It’s all very basic when it comes to carp fishing

Jake Brady, one of two anglers who drove 1,105 miles from Faribault, Minn., to compete earlier this month in Carpacolyspe 2013, holds up one of the carp he caught from the Colorado River.



The basics of carp fishing are basic, indeed.

That 4- or 5-weight trout rod will suffice, although you might go a bit heavier if you’re fishing in weeds or brush.

Use 3x or 4x tippet, although 2x will be OK in discolored water or if the fish are particularly well-muscled.

Remember, these fish were originally brought to the U.S. in 1831 to augment local diets and have long been known as hard-fighting sport fish with highly refined senses of smell, sight and hearing.

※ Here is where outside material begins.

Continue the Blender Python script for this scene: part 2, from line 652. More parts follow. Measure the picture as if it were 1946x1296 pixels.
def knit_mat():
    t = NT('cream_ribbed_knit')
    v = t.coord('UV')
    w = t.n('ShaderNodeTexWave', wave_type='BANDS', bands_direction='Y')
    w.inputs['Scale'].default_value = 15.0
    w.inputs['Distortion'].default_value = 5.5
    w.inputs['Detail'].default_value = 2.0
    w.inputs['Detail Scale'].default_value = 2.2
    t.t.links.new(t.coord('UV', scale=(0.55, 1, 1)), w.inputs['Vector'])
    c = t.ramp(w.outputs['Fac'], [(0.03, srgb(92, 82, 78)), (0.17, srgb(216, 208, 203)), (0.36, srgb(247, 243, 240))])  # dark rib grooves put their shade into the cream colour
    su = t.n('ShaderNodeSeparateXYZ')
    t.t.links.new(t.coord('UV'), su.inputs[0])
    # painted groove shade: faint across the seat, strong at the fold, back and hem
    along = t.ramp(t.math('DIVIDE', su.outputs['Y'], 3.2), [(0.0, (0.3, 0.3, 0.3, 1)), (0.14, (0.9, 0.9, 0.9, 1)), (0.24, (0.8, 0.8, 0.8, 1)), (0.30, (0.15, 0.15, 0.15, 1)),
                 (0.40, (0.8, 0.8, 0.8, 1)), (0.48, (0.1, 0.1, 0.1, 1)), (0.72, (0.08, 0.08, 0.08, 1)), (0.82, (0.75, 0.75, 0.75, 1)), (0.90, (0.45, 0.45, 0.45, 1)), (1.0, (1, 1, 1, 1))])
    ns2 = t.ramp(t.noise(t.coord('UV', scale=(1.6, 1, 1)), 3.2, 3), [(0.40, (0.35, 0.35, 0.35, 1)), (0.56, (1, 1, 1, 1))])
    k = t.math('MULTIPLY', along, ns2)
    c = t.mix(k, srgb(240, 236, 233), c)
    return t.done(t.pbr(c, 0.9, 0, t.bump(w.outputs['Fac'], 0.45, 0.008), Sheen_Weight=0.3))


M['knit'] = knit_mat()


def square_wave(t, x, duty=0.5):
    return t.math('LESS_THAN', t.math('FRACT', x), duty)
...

And how about those flies?

Although angling author Dave Whitlock said he selects his carp flies as if he were “fishing for selective brown trout or spooky permit,” most carp anglers aren’t that picky.

In fact, it’s at times easiest to fool these fish using flies resembling cottonwood fluff or mulberry seeds.

A peek at the Western Anglers Fly Shop blog site (western.blogspot.com) says carp aren’t selective — understandable with the wide range of waters you find them in — and most nymph patterns (hare’s ears, woolly buggers, pheasant tails, Prince nymphs, etc.) in the size 6-12 range will do the trick of fooling this omnivorous fish.

During Western Anglers’ Carpocalyse 2013, the participating anglers used a variety of crayfish patterns and soft-hackled nymphs but “mostly used big, bright orange stuff,” said Keith Hutcheson at Western Anglers.

“Carp fishing is user-friendly,” said Justin Edge, a fishing guide for Western Anglers and the official photographer for Carpocalypse 2013. “You don’t need to buy new equipment. That same equipment you use for trout fishing will work for carp.”

But since it’s not uncommon for these fish to reach 20-30 pounds, you might need a bigger net.